The other day I wrote that Treasury Secretary Steve Mnuchin seemed just a wee bit out of touch with reality, especially when it came to focusing, or rather ignoring, the impact that technology and artificial intelligence (AI) has today and will have in the near future on employment. In an interview was asked about the impact of AI and his response should frighten almost all workers around the country. Said Mnuchin, ""[I]t's not even on our radar screen....50-100 more years...I'm not worried at all."

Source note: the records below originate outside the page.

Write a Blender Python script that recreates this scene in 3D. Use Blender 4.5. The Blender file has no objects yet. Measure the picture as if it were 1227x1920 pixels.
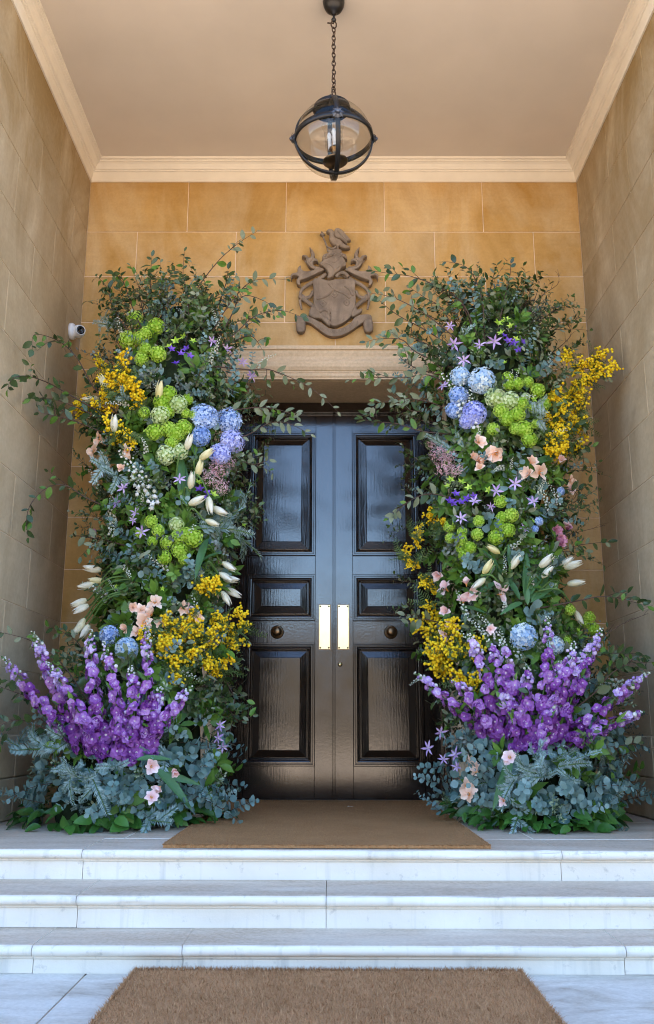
import bpy, bmesh, math, random
from math import sin, cos, pi, radians, sqrt
from mathutils import Vector, Matrix, noise

random.seed(7)
S = bpy.context.scene
COL = S.collection

# ------------------------------------------------------------------ camera
FPX, PITCH, YAW, ROLL = 1726.74, 0.2327, 0.0031, -0.0019      # photograph is 1227 x 1920
CAM = Vector((-0.0326, -6.4, 0.4981))
_r0 = Vector((cos(YAW), sin(YAW), 0)); _fh = Vector((-sin(YAW), cos(YAW), 0))
FWD = _fh * cos(PITCH) + Vector((0, 0, sin(PITCH)))
_u0 = _fh * -sin(PITCH) + Vector((0, 0, cos(PITCH)))
RIGHT = _r0 * cos(ROLL) - _u0 * sin(ROLL)
UP = _r0 * sin(ROLL) + _u0 * cos(ROLL)
cd = bpy.data.cameras.new('camera'); co = bpy.data.objects.new('camera', cd); COL.objects.link(co)
cd.sensor_fit = 'VERTICAL'; cd.sensor_height = 36; cd.sensor_width = 24
cd.lens = FPX / 1920 * 36; cd.clip_start = 0.05; cd.clip_end = 2000
M = Matrix((RIGHT, UP, -FWD)).transposed().to_4x4(); M.translation = CAM
co.matrix_world = M
S.camera = co

# ------------------------------------------------------------------ sky, sun, exposure
SUN_EL, SUN_AZ = radians(52), radians(18)          # sun stands behind the house: the porch lies in shade
W = bpy.data.worlds.new('World'); S.world = W; W.use_nodes = True
nt = W.node_tree; bg = nt.nodes['Background']
sky = nt.nodes.new('ShaderNodeTexSky'); sky.sky_type = 'NISHITA'; sky.sun_disc = False
sky.sun_elevation = SUN_EL; sky.sun_rotation = SUN_AZ; sky.air_density = 1.0; sky.dust_density = .2; sky.ozone_density = 1.7; sky.altitude = 1000
nt.links.new(sky.outputs[0], bg.inputs[0]); bg.inputs[1].default_value = 0.14
sd = bpy.data.lights.new('sun', 'SUN'); sd.energy = 5.0; sd.angle = radians(0.5); sd.color = (1, .92, .79)
so = bpy.data.objects.new('sun', sd); COL.objects.link(so)
_sv = Vector((sin(SUN_AZ) * cos(SUN_EL), cos(SUN_AZ) * cos(SUN_EL), sin(SUN_EL)))
so.rotation_euler = _sv.to_track_quat('Z', 'Y').to_euler(); so.location = (5, 20, 20)
S.view_settings.view_transform = 'Standard'; S.view_settings.look = 'None'
S.view_settings.exposure = 2.82; S.view_settings.gamma = 1.0; S.view_settings.use_curve_mapping = False
S.render.engine = 'CYCLES'
S.cycles.use_denoising = True
S.cycles.max_bounces = 8; S.cycles.diffuse_bounces = 5; S.cycles.glossy_bounces = 4
S.cycles.transmission_bounces = 8; S.cycles.transparent_max_bounces = 8
S.cycles.caustics_reflective = False; S.cycles.caustics_refractive = False
S.cycles.sample_clamp_indirect = 6
S.cycles.filter_width = 1.05

# ------------------------------------------------------------------ helpers
XL, XR, ZC, ZS, RC = -1.904, 1.891, 4.669, 2.978, 0.51       # porch walls, cornice foot, lintel, door recess
ZCEIL = ZC + 0.15

def ray(px, py):
    a, b = px - 613.5, 960 - py
    return (RIGHT * a + UP * b + FWD * FPX)

def at(px, py, Y, lim=1.80):
    """world point seen at a pixel of the photograph, at depth Y; drawn forward where it would run into a side wall"""
    d = ray(px, py)
    for _ in range(40):
        P = CAM + d * ((Y - CAM.y) / d.y)
        if abs(P.x) <= lim or Y < -2.1: break
        Y -= 0.05
    return P

def pix(P):
    d = P - CAM; z = d.dot(FWD)
    return 613.5 + FPX * d.dot(RIGHT) / z, 960 - FPX * d.dot(UP) / z

def px2m(P, r):
    return r * (P - CAM).dot(FWD) / FPX

WM = {}
def link(name, mesh, Mw=None, parent=None, kind=None, label=None, cat=None, group=None):
    o = bpy.data.objects.new(name, mesh); COL.objects.link(o)
    Mw = Mw if Mw is not None else Matrix.Identity(4)
    WM[o.name] = Mw
    if parent is not None:
        o.parent = parent
        o.matrix_basis = WM[parent.name].inverted() @ Mw
    else:
        o.matrix_basis = Mw
    if kind: o['kind'] = kind
    if label: o['label'] = label
    if cat: o['category'] = cat
    if group: o['group'] = group
    return o

def T(*a): return Matrix.Translation(Vector(a[0]) if len(a) == 1 else Vector(a))

def orient(loc, n, scale=1.0, roll=0.0):
    n = Vector(n).normalized()
    q = n.to_track_quat('Z', 'Y').to_matrix().to_4x4()
    return T(loc) @ q @ Matrix.Rotation(roll, 4, 'Z') @ Matrix.Scale(scale, 4)

class MB:
    def __init__(s): s.v = []; s.f = []; s.m = []; s.t = []
    def add(s, vs, fs, M=None, mat=0, tint=.5):
        b = len(s.v)
        s.v += [tuple(M @ Vector(p)) for p in vs] if M is not None else [tuple(p) for p in vs]
        s.t += [tint] * len(vs)
        s.f += [tuple(b + i for i in f) for f in fs]; s.m += [mat] * len(fs)
        return s
    def mesh(s, name, mats, smooth=True):
        me = bpy.data.meshes.new(name); me.from_pydata(s.v, [], s.f)
        for m in mats: me.materials.append(m)
        me.polygons.foreach_set('material_index', s.m)
        me.polygons.foreach_set('use_smooth', [smooth] * len(s.f))
        a = me.attributes.new('tint', 'FLOAT', 'POINT'); a.data.foreach_set('value', s.t)
        me.update(); return me
    def box(s, x0, x1, y0, y1, z0, z1, mat=0, bev=0):
        if bev:
            bm = bmesh.new()
            vs = [bm.verts.new(p) for p in [(x0,y0,z0),(x1,y0,z0),(x1,y1,z0),(x0,y1,z0),(x0,y0,z1),(x1,y0,z1),(x1,y1,z1),(x0,y1,z1)]]
            for f in [(3,2,1,0),(4,5,6,7),(0,1,5,4),(1,2,6,5),(2,3,7,6),(3,0,4,7)]: bm.faces.new([vs[i] for i in f])
            bmesh.ops.bevel(bm, geom=bm.edges[:], offset=bev, segments=1, affect='EDGES')
            bm.verts.index_update()
            s.add([v.co[:] for v in bm.verts], [[v.index for v in f.verts] for f in bm.faces], mat=mat); bm.free(); return s
        return s.add([(x0,y0,z0),(x1,y0,z0),(x1,y1,z0),(x0,y1,z0),(x0,y0,z1),(x1,y0,z1),(x1,y1,z1),(x0,y1,z1)],
              [(3,2,1,0),(4,5,6,7),(0,1,5,4),(1,2,6,5),(2,3,7,6),(3,0,4,7)], mat=mat)
    def tube(s, pts, r, n=6, mat=0, tint=.5, r1=None, flat=1.0):
        pts = [Vector(p) for p in pts]; k = len(pts); vs = []; fs = []
        r1 = r if r1 is None else r1
        ref = Vector((0, 0, 1))
        d0 = (pts[-1] - pts[0])
        if d0.length and abs(d0.normalized().z) > .9: ref = Vector((0, 1, 0))
        for i, p in enumerate(pts):
            d = (pts[min(i+1, k-1)] - pts[max(i-1, 0)]).normalized()
            a = d.cross(ref)
            if a.length < 1e-4: a = d.cross(Vector((1, 0, 0)))
            a.normalize(); b = a.cross(d).normalized()
            rr = r + (r1 - r) * i / max(1, k-1)
            for j in range(n):
                an = 2*pi*j/n
                vs.append(p + a*cos(an)*rr + b*sin(an)*rr*flat)
        for i in range(k-1):
            for j in range(n):
                fs.append((i*n+j, i*n+(j+1) % n, (i+1)*n+(j+1) % n, (i+1)*n+j))
        fs.append(tuple(range(n))[::-1]); fs.append(tuple((k-1)*n+j for j in range(n)))
        return s.add(vs, fs, mat=mat, tint=tint)
    def lathe(s, prof, n=24, M=None, mat=0, tint=.5):
        vs = []; fs = []
        for r, z in prof:
            for j in range(n): vs.append((r*cos(2*pi*j/n), r*sin(2*pi*j/n), z))
        for i in range(len(prof)-1):
            for j in range(n): fs.append((i*n+j, i*n+(j+1) % n, (i+1)*n+(j+1) % n, (i+1)*n+j))
        return s.add(vs, fs, M=M, mat=mat, tint=tint)

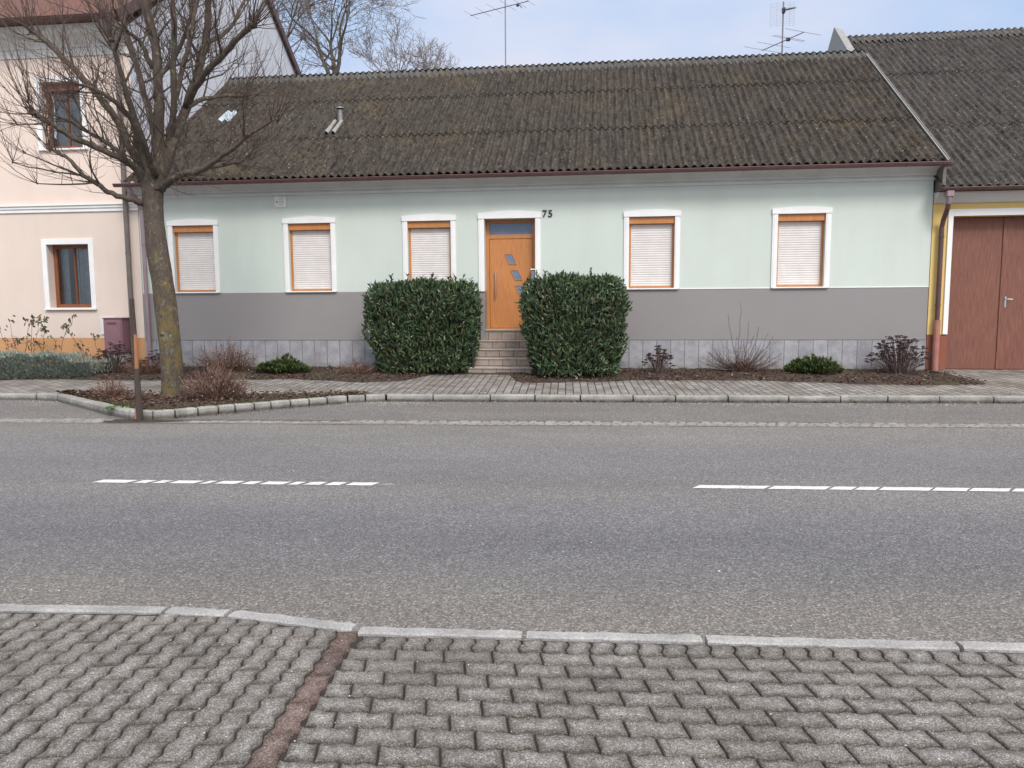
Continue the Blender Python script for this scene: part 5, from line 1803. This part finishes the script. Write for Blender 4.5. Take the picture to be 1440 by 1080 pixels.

PriceWaterhouse Coopers release a study last week recently that estimated 38% of jobs in the US are at risk of being replaced by the oncoming robot and AI revolution in the next decade and a half. 38%, think about that. And that's within the next 15 years, not the 50 or 100 as Mnuchin imagines. According to the report, "The likelihood of automation appears highest in sectors such as transport, manufacturing, and wholesale and retail, and lower in education, health and social work...Male workers could be at greater potential risk of job automation than women, but education is the key differentiating factor for individual workers."
The report makes clear that additional jobs will be created that offset some, if not all, of these job losses. But those new jobs will be more specialized and require specific skills. This will then further exacerbate income inequality, as lower skilled workers shed jobs and the new jobs created require higher skilled workers with theoretically higher pay.
All this screams to start putting together massive job retraining programs, something sorely lacking in the US. What job retraining programs we do have are often privatized rip-offs that get students into debt with the unfulfilled promise of a job that never materializes, kind of like Trump University. What we really need is real job retraining that targets specific industry needs. But I think we all know even that will not be enough. Which is why ideas like universal basic income or massive government employment programs are constantly being floated.
Of course, nothing will happen to address these oncoming problems under this administration. As Mnuchin makes clear, they don't even see the problem. In this area, as in climate change and others, the Trump administration looks more and more like Nero who simply fiddled as Rome burned.